_Task_
Leave out the pictures and copy the remaining records exactly.
******************************
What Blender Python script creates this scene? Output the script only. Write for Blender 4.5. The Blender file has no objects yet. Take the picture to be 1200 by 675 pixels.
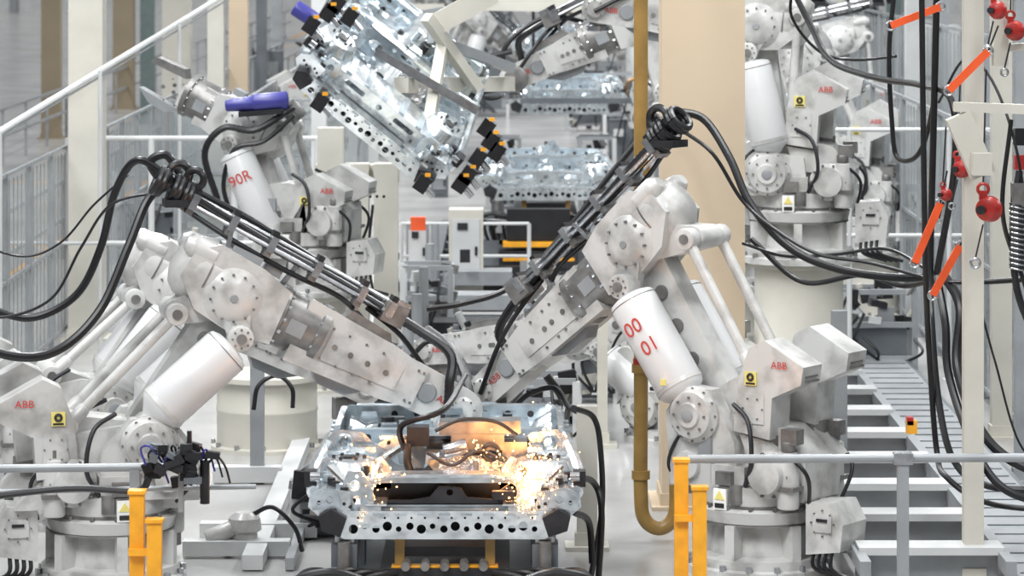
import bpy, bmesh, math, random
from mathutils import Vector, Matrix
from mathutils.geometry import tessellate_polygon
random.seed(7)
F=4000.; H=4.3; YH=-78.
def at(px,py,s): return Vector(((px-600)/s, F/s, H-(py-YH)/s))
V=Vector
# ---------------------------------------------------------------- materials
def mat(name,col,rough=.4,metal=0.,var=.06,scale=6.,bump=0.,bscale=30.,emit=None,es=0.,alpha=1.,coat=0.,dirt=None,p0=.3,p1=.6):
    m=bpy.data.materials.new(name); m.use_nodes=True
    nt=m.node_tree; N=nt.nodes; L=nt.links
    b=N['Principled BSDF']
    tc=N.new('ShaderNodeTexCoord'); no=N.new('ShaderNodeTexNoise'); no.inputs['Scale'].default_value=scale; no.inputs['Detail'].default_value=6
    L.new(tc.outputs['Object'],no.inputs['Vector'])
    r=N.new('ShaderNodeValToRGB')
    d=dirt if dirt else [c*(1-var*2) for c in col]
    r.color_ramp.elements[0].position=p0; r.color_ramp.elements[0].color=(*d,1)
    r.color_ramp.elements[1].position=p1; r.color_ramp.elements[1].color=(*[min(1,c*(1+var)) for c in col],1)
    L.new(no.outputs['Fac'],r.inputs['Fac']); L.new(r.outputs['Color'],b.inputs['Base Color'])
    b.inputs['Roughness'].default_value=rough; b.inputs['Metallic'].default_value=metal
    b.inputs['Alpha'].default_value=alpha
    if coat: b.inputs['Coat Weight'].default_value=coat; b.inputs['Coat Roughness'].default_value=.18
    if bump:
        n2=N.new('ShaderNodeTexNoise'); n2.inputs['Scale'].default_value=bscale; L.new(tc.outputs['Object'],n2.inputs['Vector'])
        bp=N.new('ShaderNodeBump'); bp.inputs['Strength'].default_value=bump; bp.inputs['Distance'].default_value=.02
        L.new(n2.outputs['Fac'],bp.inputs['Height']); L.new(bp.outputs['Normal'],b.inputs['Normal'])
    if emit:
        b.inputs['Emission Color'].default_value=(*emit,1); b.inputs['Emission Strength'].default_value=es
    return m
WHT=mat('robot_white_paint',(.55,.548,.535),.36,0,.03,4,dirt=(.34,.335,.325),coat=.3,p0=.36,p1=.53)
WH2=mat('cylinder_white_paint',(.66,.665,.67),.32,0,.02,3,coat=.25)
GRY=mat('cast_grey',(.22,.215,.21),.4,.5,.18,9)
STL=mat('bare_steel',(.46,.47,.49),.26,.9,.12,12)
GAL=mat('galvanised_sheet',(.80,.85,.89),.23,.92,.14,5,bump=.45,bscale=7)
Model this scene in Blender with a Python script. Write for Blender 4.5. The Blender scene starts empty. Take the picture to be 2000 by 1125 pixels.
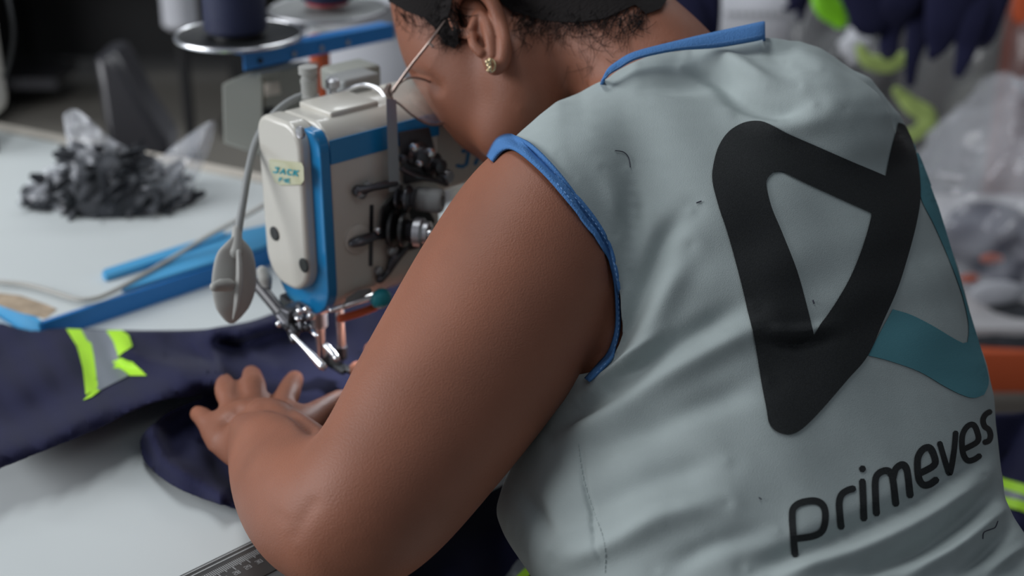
******************************
_Output below_
What Blender Python script creates this scene? Output the script only. Write for Blender 4.5. The Blender file has no objects yet. Take the picture to be 1200 by 675 pixels.
import bpy, bmesh, math, random
from mathutils import Vector, Matrix
from mathutils.geometry import tessellate_polygon
random.seed(7)
F=4000.; H=4.3; YH=-78.
def at(px,py,s): return Vector(((px-600)/s, F/s, H-(py-YH)/s))
V=Vector
# ---------------------------------------------------------------- materials
def mat(name,col,rough=.4,metal=0.,var=.06,scale=6.,bump=0.,bscale=30.,emit=None,es=0.,alpha=1.,coat=0.,dirt=None,p0=.3,p1=.6):
    m=bpy.data.materials.new(name); m.use_nodes=True
    nt=m.node_tree; N=nt.nodes; L=nt.links
    b=N['Principled BSDF']
    tc=N.new('ShaderNodeTexCoord'); no=N.new('ShaderNodeTexNoise'); no.inputs['Scale'].default_value=scale; no.inputs['Detail'].default_value=6
    L.new(tc.outputs['Object'],no.inputs['Vector'])
    r=N.new('ShaderNodeValToRGB')
    d=dirt if dirt else [c*(1-var*2) for c in col]
    r.color_ramp.elements[0].position=p0; r.color_ramp.elements[0].color=(*d,1)
    r.color_ramp.elements[1].position=p1; r.color_ramp.elements[1].color=(*[min(1,c*(1+var)) for c in col],1)
    L.new(no.outputs['Fac'],r.inputs['Fac']); L.new(r.outputs['Color'],b.inputs['Base Color'])
    b.inputs['Roughness'].default_value=rough; b.inputs['Metallic'].default_value=metal
    b.inputs['Alpha'].default_value=alpha
    if coat: b.inputs['Coat Weight'].default_value=coat; b.inputs['Coat Roughness'].default_value=.18
    if bump:
        n2=N.new('ShaderNodeTexNoise'); n2.inputs['Scale'].default_value=bscale; L.new(tc.outputs['Object'],n2.inputs['Vector'])
        bp=N.new('ShaderNodeBump'); bp.inputs['Strength'].default_value=bump; bp.inputs['Distance'].default_value=.02
        L.new(n2.outputs['Fac'],bp.inputs['Height']); L.new(bp.outputs['Normal'],b.inputs['Normal'])
    if emit:
        b.inputs['Emission Color'].default_value=(*emit,1); b.inputs['Emission Strength'].default_value=es
    return m
WHT=mat('robot_white_paint',(.55,.548,.535),.36,0,.03,4,dirt=(.34,.335,.325),coat=.3,p0=.36,p1=.53)
WH2=mat('cylinder_white_paint',(.66,.665,.67),.32,0,.02,3,coat=.25)
GRY=mat('cast_grey',(.22,.215,.21),.4,.5,.18,9)
STL=mat('bare_steel',(.46,.47,.49),.26,.9,.12,12)
GAL=mat('galvanised_sheet',(.80,.85,.89),.23,.92,.14,5,bump=.45,bscale=7)
Model this scene in Blender with a Python script. Write for Blender 4.5. The Blender scene starts empty. Take the picture to be 2000 by 1125 pixels.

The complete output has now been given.